Apakah memang ada SOP yang mengatakan bahwa dalam pemilihan Rektor di negeri ini, mahasiswa menjadi bagian yang harus selalu dilibatkan? Saya tidak tahu. Tetapi bagi saya adalah absurd apabila mahasiswa menuntut "persamaan hak" dengan cara membuat kontrak politik. Apakah hubungan rektor-mahasiswa adalah hubungan kuasa? barangkali memang ada unsur itu, karena memang Rektor adalah pemegang otoritas eksekutif tertinggi dalam sebuah PT. Toh, saya tidak pernah memahami bahwa reasi kuasa tersebut mirip rakyat-pemerintah, di mand pihak ke dua dipilih oleh yang pertama.

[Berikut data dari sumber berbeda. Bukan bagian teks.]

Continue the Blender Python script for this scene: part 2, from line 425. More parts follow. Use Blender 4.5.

Dalam aturan main PT di negeri ini, Rektor dipilih oleh Majelis Senat Universitas yang diserahi melaksanakan tugas sebagai CEO. Rektor, jelas bukan dipilih oleh mahasiswa dan menjadi wakil mahasiswa.

Bagi saya, kasusu keributan mahasiwa UIN ini adalah contoh paling gablang dari proses pendangkalan pemahaman tentang demokrasi dan sekaligus semakin lemahnya sistem pendidikan tinggi (higher education system) di negeri ini. Pendangkalan, karena mahasiswa dengan serampangan dan ngawur menerapkan gagasan relasi kekuasaan dalam konteks yang samasekali keliru, sehingga hasilnya pun menjadi karikatural, untuk mengatakan yang paling minim. Kekacauan berpikir plus arogansi karena menganggap diri sebagai kekuatan moral dan agen prerubahan (konsep yang makin kehilangan arti dan relevansi itu) tlah membuat mahasiswa kehilangan kemampuan nalar dan kapasitas untuk berpikir kontekstual. Oleh sebab itu ketika mereka "ditegur" yang muncul bukanlah sebuah respons untuk berdialog, tetapi amuk massa!

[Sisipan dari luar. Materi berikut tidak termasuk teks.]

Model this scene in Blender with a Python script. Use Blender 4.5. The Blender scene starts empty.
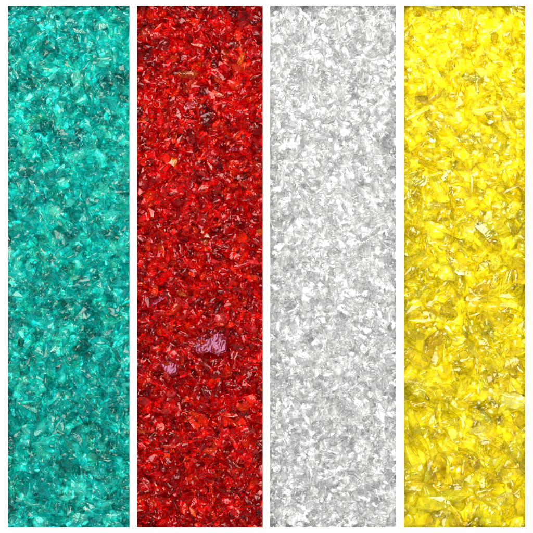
import bpy, bmesh, math, random
import numpy as np
from mathutils import Vector, Matrix, Euler

S = 0.0004                      # metres per unit of the layout grid (a bed of glass is about 5 cm wide)
rng = np.random.default_rng(11)
random.seed(11)
scene = bpy.context.scene
col = scene.collection

def X(px): return (px - 266.5) * S
def Y(py): return (266.5 - py) * S

DEPTH = 12.0                    # depth of the openings in grid units
TOP = 10.6 * S                 # height of the white face above the tray floor

# ------------------------------------------------------------------ materials
def new_mat(name):
    m = bpy.data.materials.new(name); m.use_nodes = True
    nt = m.node_tree; nt.nodes.clear()
    return m, nt, nt.nodes, nt.links

def glass_material(name, rough, film=0.0, film_ior=1.4, bump=0.5, ripple=900.0, ior=1.45, clear=0.3, sheen=(1, 1, 1)):
    """broken glass: the face attribute 'tint' holds the colour, its alpha how milky the piece is"""
    m, nt, N, L = new_mat(name)
    out = N.new('ShaderNodeOutputMaterial')
    p = N.new('ShaderNodeBsdfPrincipled')
    at = N.new('ShaderNodeAttribute'); at.attribute_name = 'tint'
    tc = N.new('ShaderNodeTexCoord')
    n1 = N.new('ShaderNodeTexNoise'); n1.inputs['Scale'].default_value = ripple
    n1.inputs['Detail'].default_value = 1.0; n1.inputs['Distortion'].default_value = 0.8
    mp = N.new('ShaderNodeMapping'); mp.inputs['Scale'].default_value = (1.0, .38, 1.0)
    L.new(tc.outputs['Object'], mp.inputs['Vector']); L.new(mp.outputs['Vector'], n1.inputs['Vector'])
    bp = N.new('ShaderNodeBump'); bp.inputs['Strength'].default_value = bump
    bp.inputs['Distance'].default_value = 0.0006
    L.new(n1.outputs['Fac'], bp.inputs['Height'])
    L.new(at.outputs['Color'], p.inputs['Base Color'])
    p.inputs['Roughness'].default_value = rough
    p.inputs['IOR'].default_value = ior; p.inputs['Specular Tint'].default_value = tuple(sheen) + (1,)
    inv = N.new('ShaderNodeMath'); inv.operation = 'SUBTRACT'; inv.inputs[0].default_value = 1.0
    L.new(at.outputs['Alpha'], inv.inputs[1]); L.new(inv.outputs[0], p.inputs['Transmission Weight'])
    if film:
        p.inputs['Thin Film Thickness'].default_value = film
        p.inputs['Thin Film IOR'].default_value = film_ior
    L.new(bp.outputs['Normal'], p.inputs['Normal'])
    tr = N.new('ShaderNodeBsdfTransparent'); ms = N.new('ShaderNodeMixShader')
    fm = N.new('ShaderNodeMath'); fm.operation = 'MULTIPLY'; fm.inputs[1].default_value = clear
    L.new(inv.outputs[0], fm.inputs[0]); L.new(fm.outputs[0], ms.inputs['Fac'])
    L.new(at.outputs['Color'], tr.inputs['Color'])
    L.new(p.outputs['BSDF'], ms.inputs[1]); L.new(tr.outputs['BSDF'], ms.inputs[2])
    L.new(ms.outputs['Shader'], out.inputs['Surface'])
    return m

def grit_material(name):
    """the buried fill: glass ground so fine that it no longer lets you see through"""
    m, nt, N, L = new_mat(name)
    out = N.new('ShaderNodeOutputMaterial'); p = N.new('ShaderNodeBsdfPrincipled')
    at = N.new('ShaderNodeAttribute'); at.attribute_name = 'tint'
    tc = N.new('ShaderNodeTexCoord'); n = N.new('ShaderNodeTexNoise'); n.inputs['Scale'].default_value = 700
    mx = N.new('ShaderNodeMix'); mx.data_type = 'RGBA'; mx.blend_type = 'MULTIPLY'; mx.inputs['Factor'].default_value = .35
    rp = N.new('ShaderNodeValToRGB'); rp.color_ramp.elements[0].position = .35; rp.color_ramp.elements[0].color = (.35, .35, .35, 1)
    rp.color_ramp.elements[1].position = .6
    L.new(tc.outputs['Object'], n.inputs['Vector']); L.new(n.outputs['Fac'], rp.inputs['Fac'])
    L.new(at.outputs['Color'], mx.inputs['A']); L.new(rp.outputs['Color'], mx.inputs['B'])
    L.new(mx.outputs['Result'], p.inputs['Base Color'])
    p.inputs['Roughness'].default_value = .25
    L.new(p.outputs['BSDF'], out.inputs['Surface'])
    return m
MAT_GRIT = grit_material('glass_grit')

def white_material(name, colr=(.9, .9, .9), rough=.6):
    m, nt, N, L = new_mat(name)
    out = N.new('ShaderNodeOutputMaterial'); p = N.new('ShaderNodeBsdfPrincipled')
    tc = N.new('ShaderNodeTexCoord'); n = N.new('ShaderNodeTexNoise'); n.inputs['Scale'].default_value = 90
    rp = N.new('ShaderNodeValToRGB')
    rp.color_ramp.elements[0].color = tuple(c * .975 for c in colr) + (1,)
    rp.color_ramp.elements[1].color = colr + (1,)
    L.new(tc.outputs['Object'], n.inputs['Vector']); L.new(n.outputs['Fac'], rp.inputs['Fac'])
    L.new(rp.outputs['Color'], p.inputs['Base Color'])
    p.inputs['Roughness'].default_value = rough
    p.inputs['Specular IOR Level'].default_value = 0.2
    L.new(p.outputs['BSDF'], out.inputs['Surface'])
    return m

MAT_WHITE = white_material('white_card')
MAT_TABLE = white_material('white_table', (.85, .85, .85))

# ------------------------------------------------------------------ helpers
def finish(o, label=None, cat=None, group=None, kind=None):
    if label: o['label'] = label
    if cat: o['category'] = cat
    if group: o['group'] = group
    if kind: o['kind'] = kind
    return o

def link(name, me, mat=None, parent=None):
    o = bpy.data.objects.new(name, me); col.objects.link(o)
    if mat: me.materials.append(mat)
    if parent: o.parent = parent
    return o

def boxes_mesh(name, boxes, bevel=0.0):
    bm = bmesh.new()
    for (x0, x1, y0, y1, z0, z1) in boxes:
        r = bmesh.ops.create_cube(bm, size=1)
        bmesh.ops.scale(bm, verts=r['verts'], vec=(x1 - x0, y1 - y0, z1 - z0))
        bmesh.ops.translate(bm, verts=r['verts'], vec=((x0 + x1) / 2, (y0 + y1) / 2, (z0 + z1) / 2))
    if bevel:
        bmesh.ops.bevel(bm, geom=list(bm.edges), offset=bevel, segments=2, affect='EDGES', profile=.5)
    me = bpy.data.meshes.new(name); bm.to_mesh(me); bm.free()
    return me

# ------------------------------------------------------------------ the white tray with four long openings
STRIPS = [(7.8, 129.7), (136.7, 262.9), (270.0, 396.0), (403.6, 525.4)]
PY0, PY1 = 5.6, 527.4
OUT = 40.0                       # the tray runs on past the picture edge
tray = bpy.data.objects.new('white_tray', None); col.objects.link(tray)
finish(tray, 'flat white tray with four long side by side openings that hold the coloured glass', 'tray')
FACE = 0.35 * S                   # thickness of the white face
link('tray_floor', boxes_mesh('tray_floor', [(X(-OUT), X(533 + OUT), Y(533 + OUT), Y(-OUT), -2 * S, 0)]), MAT_WHITE, tray)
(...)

Tetapi yang lebih penting adalah, bahwa kasus ini menampilkan sisi buruk sistem PT di Indonesia yang selalu menghadapi krisis legitimasi dalam hal kepemimpinannya. Hal ini disebabkan PT telah berubah fungsi menjadi semacam "business entity" yang mengejar "profit" dan bukan lagi lembaga pendidikan yang menghasilkan manusia yang produktif, cerdas, dan tercerahkan. Produk PT bukan barisan penunggu kerja yang sangat tergantung pada permintaan pasar. PT bukanlah sekedar "pabrikan" manusia pinter yang akan menjadi sekrup mesin berjalan. Produk PT adalah para manusia tercerahkan dan mampu mandiri dan mneghadapi tantangan zamannya. Ini jelas membutuhkan kepemimpinan (Rektor dst) yang visioner dan menajemen yang mampu mengatasi tantangan perubahan. Kalau pemilihan Rektor hanya sekedar mengisi jabatan lowong dengan kriteria Professor Doktor Master dll., maka seperti sekaranglah hasilnya. Namanya Rektor yang adalah seorang CEO dan figur teladan, tetapi karena sistem manajemen yang jadul, yang diperoleh adalah cuma figur robot.

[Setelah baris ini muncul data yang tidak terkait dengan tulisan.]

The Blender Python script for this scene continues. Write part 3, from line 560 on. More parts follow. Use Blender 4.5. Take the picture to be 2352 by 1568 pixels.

Namun demikian saya tetap menolak cara yg dipakai sementara mahasiswa UIN yang menggunakan kekerasan dan memaksakan kehendak. Mungkn aspirasi mereka cukup legitimate. Hanya saja mereka telah melupakan prosedur yang ada dan menampilkan prilaku adigang, adigung, adiguna. Kita tak mengharap calon-calon emimpin bangsa yang demikian, bukan?